══ Dataset records

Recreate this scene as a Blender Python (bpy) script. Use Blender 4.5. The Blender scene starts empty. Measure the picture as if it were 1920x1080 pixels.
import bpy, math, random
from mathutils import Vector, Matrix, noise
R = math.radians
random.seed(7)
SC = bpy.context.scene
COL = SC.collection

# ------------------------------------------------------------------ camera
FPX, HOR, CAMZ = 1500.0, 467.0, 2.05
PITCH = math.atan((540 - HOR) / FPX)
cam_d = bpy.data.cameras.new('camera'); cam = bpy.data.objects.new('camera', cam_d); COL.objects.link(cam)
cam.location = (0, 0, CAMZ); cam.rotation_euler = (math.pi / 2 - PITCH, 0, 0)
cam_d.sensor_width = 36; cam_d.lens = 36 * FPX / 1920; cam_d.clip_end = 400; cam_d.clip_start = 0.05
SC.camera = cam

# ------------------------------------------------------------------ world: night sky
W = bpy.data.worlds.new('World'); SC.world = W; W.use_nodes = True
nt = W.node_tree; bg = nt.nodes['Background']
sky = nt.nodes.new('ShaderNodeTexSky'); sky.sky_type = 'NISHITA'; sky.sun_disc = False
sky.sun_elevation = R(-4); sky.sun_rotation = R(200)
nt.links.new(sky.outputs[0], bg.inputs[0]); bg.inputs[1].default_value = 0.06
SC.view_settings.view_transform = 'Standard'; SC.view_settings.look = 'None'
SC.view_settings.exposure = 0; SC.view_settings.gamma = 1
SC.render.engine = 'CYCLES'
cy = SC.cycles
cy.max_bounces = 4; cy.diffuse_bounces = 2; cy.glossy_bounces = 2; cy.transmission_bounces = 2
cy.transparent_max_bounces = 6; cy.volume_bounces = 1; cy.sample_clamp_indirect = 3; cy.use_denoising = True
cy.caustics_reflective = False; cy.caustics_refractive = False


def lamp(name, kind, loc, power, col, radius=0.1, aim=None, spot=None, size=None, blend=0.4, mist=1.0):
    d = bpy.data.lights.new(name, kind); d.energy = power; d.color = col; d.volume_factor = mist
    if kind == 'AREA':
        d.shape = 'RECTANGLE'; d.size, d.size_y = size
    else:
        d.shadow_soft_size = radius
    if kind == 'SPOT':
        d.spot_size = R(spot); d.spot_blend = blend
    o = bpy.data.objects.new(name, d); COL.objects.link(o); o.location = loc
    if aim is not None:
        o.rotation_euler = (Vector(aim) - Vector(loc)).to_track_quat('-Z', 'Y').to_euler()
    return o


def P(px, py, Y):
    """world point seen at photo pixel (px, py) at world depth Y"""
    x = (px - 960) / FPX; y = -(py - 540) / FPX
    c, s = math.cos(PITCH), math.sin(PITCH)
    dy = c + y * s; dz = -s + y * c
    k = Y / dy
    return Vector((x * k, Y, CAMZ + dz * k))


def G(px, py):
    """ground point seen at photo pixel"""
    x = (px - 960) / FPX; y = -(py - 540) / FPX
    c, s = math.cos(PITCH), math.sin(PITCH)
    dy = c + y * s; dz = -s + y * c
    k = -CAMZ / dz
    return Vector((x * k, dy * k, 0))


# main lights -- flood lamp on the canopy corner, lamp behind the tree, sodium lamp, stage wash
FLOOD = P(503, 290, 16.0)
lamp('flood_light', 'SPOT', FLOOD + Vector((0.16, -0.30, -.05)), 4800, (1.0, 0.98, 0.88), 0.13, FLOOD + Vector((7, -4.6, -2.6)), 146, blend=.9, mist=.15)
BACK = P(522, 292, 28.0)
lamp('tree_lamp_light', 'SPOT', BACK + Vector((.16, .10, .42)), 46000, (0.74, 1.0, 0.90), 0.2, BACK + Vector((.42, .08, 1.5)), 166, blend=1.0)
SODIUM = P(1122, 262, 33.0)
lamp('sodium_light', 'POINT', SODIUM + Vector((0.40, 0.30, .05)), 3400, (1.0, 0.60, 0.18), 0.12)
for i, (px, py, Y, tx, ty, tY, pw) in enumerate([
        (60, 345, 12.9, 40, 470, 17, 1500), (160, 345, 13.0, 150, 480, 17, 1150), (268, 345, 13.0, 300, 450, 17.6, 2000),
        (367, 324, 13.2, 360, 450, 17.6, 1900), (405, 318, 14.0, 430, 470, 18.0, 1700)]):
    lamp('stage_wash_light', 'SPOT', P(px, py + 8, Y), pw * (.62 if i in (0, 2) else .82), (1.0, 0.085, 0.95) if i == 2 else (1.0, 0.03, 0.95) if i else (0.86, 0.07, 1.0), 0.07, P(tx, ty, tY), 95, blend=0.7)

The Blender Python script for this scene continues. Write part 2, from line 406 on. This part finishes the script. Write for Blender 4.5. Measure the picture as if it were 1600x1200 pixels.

════

§ **What to work on**: Please output the exact lines of the records above, beginning with the first and stopping after the line that holds "SC.camera = cam", and nothing else.

§ **Written solution**:
Recreate this scene as a Blender Python (bpy) script. Use Blender 4.5. The Blender scene starts empty. Measure the picture as if it were 1920x1080 pixels.
import bpy, math, random
from mathutils import Vector, Matrix, noise
R = math.radians
random.seed(7)
SC = bpy.context.scene
COL = SC.collection

# ------------------------------------------------------------------ camera
FPX, HOR, CAMZ = 1500.0, 467.0, 2.05
PITCH = math.atan((540 - HOR) / FPX)
cam_d = bpy.data.cameras.new('camera'); cam = bpy.data.objects.new('camera', cam_d); COL.objects.link(cam)
cam.location = (0, 0, CAMZ); cam.rotation_euler = (math.pi / 2 - PITCH, 0, 0)
cam_d.sensor_width = 36; cam_d.lens = 36 * FPX / 1920; cam_d.clip_end = 400; cam_d.clip_start = 0.05
SC.camera = cam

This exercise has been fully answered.